What is the Paris Agreement?

The Paris Agreement is a legally binding international treaty on climate change which was agreed upon at COP21 in Paris back in 2015.

This treaty says global warming needs to be limited to well below 2 degrees, preferably 1.5 degrees, compared to pre-industrial levels.

However, scientists have warned that to meet these targets global emissions need to be cut by 45% by 2030 and then to zero by the middle of the century.

Current plans for this decade leave the world well off track of these targets, with a projected 2.4 degree rise in global temperatures.

A climate activist

Other targets for climate change include reaching net zero – the UK became the world’s first major economy to commit to doing this by 2050.

Net zero refers to the balance between the amount of greenhouse gas produced and the amount removed from the atmosphere – net zero is reached when the amount added is no more than the amount taken away.

What is Nicola Sturgeon saying?

First Minister Nicola Sturgeon has spent most of the last fortnight in her hometown of Glasgow at COP26, and has been meeting with world leaders and hosting discussions and presentations.

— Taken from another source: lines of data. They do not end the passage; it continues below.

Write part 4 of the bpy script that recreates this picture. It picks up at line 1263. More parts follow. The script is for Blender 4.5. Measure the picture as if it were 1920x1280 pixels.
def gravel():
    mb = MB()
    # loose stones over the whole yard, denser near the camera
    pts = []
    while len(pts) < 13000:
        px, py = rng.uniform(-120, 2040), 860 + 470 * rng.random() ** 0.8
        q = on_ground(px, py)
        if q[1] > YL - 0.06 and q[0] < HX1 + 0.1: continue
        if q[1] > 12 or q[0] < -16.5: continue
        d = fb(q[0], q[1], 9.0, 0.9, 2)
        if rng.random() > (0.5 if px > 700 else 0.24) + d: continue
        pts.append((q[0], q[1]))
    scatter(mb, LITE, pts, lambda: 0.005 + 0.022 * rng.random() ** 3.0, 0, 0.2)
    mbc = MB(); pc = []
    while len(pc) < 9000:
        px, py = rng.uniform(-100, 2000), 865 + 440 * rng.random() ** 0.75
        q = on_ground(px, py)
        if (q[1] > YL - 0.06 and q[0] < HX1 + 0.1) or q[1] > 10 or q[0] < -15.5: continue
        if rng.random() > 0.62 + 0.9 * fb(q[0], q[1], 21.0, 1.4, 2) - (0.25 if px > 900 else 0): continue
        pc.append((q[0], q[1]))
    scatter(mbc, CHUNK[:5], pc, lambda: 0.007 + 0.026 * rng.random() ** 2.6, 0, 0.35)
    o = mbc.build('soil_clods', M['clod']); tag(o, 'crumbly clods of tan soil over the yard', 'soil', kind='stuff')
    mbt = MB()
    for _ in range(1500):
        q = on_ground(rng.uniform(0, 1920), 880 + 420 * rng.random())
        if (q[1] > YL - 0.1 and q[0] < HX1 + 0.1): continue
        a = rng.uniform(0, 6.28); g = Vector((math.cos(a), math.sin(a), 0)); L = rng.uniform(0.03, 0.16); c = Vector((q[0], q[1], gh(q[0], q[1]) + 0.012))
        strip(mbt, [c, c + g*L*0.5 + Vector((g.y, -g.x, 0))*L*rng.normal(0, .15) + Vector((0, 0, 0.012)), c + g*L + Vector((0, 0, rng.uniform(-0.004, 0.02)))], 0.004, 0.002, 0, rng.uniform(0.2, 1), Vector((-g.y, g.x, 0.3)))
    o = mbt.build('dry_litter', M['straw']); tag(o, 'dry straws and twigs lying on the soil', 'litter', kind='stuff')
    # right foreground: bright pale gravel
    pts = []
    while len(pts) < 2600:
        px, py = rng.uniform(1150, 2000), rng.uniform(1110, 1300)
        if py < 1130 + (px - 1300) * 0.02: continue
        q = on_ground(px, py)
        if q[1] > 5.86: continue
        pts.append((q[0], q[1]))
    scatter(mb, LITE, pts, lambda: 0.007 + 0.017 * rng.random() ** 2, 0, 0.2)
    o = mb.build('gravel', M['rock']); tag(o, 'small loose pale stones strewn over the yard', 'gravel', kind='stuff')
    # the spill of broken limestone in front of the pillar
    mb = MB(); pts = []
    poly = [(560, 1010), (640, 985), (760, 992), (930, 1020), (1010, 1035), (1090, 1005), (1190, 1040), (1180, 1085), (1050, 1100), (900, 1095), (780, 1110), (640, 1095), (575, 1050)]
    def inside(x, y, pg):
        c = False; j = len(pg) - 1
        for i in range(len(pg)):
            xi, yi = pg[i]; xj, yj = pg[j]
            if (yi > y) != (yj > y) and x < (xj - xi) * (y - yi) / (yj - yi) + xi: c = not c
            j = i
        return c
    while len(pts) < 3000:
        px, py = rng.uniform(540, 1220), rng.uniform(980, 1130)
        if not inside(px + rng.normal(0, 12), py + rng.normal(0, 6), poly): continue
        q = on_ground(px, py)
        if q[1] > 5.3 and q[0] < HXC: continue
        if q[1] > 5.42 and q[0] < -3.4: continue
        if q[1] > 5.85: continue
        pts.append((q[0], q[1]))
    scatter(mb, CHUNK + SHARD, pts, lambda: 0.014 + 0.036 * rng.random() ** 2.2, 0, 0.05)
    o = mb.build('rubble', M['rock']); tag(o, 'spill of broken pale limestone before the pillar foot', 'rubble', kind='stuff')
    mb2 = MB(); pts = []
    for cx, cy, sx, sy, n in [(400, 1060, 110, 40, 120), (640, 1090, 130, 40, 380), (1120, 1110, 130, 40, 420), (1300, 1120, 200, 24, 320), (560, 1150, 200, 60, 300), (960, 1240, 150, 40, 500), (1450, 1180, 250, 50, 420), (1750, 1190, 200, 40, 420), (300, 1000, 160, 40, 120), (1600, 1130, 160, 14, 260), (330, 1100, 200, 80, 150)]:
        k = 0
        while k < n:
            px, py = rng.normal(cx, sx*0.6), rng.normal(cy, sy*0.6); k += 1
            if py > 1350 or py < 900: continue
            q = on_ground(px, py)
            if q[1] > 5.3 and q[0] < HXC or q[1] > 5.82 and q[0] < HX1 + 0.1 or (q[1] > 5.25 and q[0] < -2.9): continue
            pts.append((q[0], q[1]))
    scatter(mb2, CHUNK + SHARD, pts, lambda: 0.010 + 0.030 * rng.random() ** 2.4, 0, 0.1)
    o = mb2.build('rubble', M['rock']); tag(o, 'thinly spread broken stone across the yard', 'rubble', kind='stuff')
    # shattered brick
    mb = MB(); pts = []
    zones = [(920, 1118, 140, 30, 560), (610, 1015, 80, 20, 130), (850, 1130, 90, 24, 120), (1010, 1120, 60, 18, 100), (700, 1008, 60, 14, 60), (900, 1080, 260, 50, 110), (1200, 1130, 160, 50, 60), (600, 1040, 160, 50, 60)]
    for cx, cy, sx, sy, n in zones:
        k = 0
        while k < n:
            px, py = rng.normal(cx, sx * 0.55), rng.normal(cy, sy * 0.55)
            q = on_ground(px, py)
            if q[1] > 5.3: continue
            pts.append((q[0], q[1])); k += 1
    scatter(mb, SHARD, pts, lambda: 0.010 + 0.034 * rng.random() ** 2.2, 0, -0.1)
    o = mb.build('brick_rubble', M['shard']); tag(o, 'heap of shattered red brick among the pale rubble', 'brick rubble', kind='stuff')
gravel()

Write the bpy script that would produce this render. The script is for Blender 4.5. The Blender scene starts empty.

She is now urging the prime minister to stay in Glasgow for the remainder of the conference, and says the Paris Agreement “must not be watered down”.

Ms Sturgeon said: “This is a moment that future generations will judge.

“Either we will be judged to have failed in the face of climate catastrophe or, alternatively, to have taken a decisive step towards sustainability for our planet.

First Minister Nicola Sturgeon

“It must be the latter.

“In the words of a Marshall Islands minister I met yesterday, ‘for countries like mine, we don’t have many COPs left – the time to act is now’.”